Luther’s opinions on the Jews didn’t help. We Lutherans, collectively, still bear the guilt of believing what Luther wrote about the Jews. I came into the Lutheran Church as a young adult. I recall saying, “I’m not a genuine Lutheran, because I don’t agree with everything Luther wrote,” specifically, about the Jews. The ELCA recently issued an apology for Luther’s anti-Jewish remarks. Those apologies are words. How can simple words, much too late, salve or heal the wounds we (or our forebears) have inflicted on our neighbors for centuries?
German Resistance movements
Some of the German people did not sit passively by and accept Nazi Socialism and its atrocities. There was a resistance movement in Germany. This was the period of the emergence of the “Confessing Church.” Dietrich Bonhoeffer was prominent among these. Wartburg Seminary Professor Paul Leo belonged to the Confessing Church from the beginning. He was among those fortunate enough to escape the concentration camps and to have left Germany.

The young people, students in Germany did hear; did know what was happening. University students like White Rose martyrs in the German resistance movement risked their lives to spread the truth to the people who were being taken in by the Nazi propaganda. A young woman, Sophie Scholl, and her brother Hans Scholl gave their lives to the cause one Sunday afternoon by distributing leaflets to tell German citizens what was really happening. They were seized at the scene, “tried” on the spot, convicted, and executed within about two hours’ time, without even notification to their parents.

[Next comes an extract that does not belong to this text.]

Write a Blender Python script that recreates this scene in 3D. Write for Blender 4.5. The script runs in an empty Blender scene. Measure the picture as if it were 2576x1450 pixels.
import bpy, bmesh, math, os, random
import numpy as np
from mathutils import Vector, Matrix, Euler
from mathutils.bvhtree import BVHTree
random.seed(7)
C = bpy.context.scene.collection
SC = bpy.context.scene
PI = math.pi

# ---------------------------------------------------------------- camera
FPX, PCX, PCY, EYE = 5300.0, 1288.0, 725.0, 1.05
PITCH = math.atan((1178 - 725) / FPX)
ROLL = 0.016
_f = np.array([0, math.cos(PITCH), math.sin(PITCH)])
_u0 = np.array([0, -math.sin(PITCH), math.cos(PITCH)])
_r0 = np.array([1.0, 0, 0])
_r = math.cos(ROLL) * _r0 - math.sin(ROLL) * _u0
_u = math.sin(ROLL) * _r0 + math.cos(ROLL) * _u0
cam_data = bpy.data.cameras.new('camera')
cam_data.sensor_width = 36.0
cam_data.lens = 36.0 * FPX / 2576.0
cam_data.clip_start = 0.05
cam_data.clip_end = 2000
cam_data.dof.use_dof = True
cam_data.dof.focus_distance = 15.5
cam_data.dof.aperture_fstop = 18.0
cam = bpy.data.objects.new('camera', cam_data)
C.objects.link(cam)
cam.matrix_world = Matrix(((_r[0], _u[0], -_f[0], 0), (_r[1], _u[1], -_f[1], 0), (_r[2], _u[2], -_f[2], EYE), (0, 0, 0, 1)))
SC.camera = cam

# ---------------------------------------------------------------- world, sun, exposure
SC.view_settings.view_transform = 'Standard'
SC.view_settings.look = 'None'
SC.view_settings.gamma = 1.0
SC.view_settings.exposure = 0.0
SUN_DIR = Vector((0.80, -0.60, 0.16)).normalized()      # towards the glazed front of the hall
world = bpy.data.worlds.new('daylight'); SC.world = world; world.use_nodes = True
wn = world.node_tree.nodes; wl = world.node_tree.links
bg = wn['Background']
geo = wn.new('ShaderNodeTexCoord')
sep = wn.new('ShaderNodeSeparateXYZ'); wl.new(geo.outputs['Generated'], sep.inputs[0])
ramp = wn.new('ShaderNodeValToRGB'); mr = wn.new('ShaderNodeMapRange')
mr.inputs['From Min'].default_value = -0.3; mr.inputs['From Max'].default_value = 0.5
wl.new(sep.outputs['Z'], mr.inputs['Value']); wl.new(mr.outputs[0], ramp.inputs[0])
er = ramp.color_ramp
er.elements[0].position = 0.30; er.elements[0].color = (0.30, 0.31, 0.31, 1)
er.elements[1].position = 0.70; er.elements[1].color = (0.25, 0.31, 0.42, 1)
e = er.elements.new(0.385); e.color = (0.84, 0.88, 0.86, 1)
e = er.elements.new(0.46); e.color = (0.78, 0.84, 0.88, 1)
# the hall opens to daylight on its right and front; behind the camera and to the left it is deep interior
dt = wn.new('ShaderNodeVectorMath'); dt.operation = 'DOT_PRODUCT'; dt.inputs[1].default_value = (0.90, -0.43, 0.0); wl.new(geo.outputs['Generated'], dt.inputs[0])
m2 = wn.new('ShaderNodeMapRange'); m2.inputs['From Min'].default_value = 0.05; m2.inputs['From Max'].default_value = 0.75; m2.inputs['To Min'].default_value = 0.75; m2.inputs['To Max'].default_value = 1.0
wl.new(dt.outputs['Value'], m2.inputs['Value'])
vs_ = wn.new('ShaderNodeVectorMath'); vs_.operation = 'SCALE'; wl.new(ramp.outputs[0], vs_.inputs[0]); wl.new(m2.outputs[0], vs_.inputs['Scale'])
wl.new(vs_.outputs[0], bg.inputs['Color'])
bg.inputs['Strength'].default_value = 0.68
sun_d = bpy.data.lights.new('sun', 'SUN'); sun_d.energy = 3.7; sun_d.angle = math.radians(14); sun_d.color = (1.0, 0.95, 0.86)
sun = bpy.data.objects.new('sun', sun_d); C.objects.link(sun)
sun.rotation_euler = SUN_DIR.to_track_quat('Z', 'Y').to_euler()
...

We worshipped at St. George Church in Eisenach on January 20 this year. An International Holocaust Remembrance Day is commemorated annually on January 27, not only in Germany and neighboring countries of Eastern Europe, but world-wide. January 27,1945, was the day that the Dachau camp was liberated. Both President Obama and Pope Benedict published remarks on this occasion in 2013. Some groups mark April 6-7 as a day of Remembrance for Holocaust victims.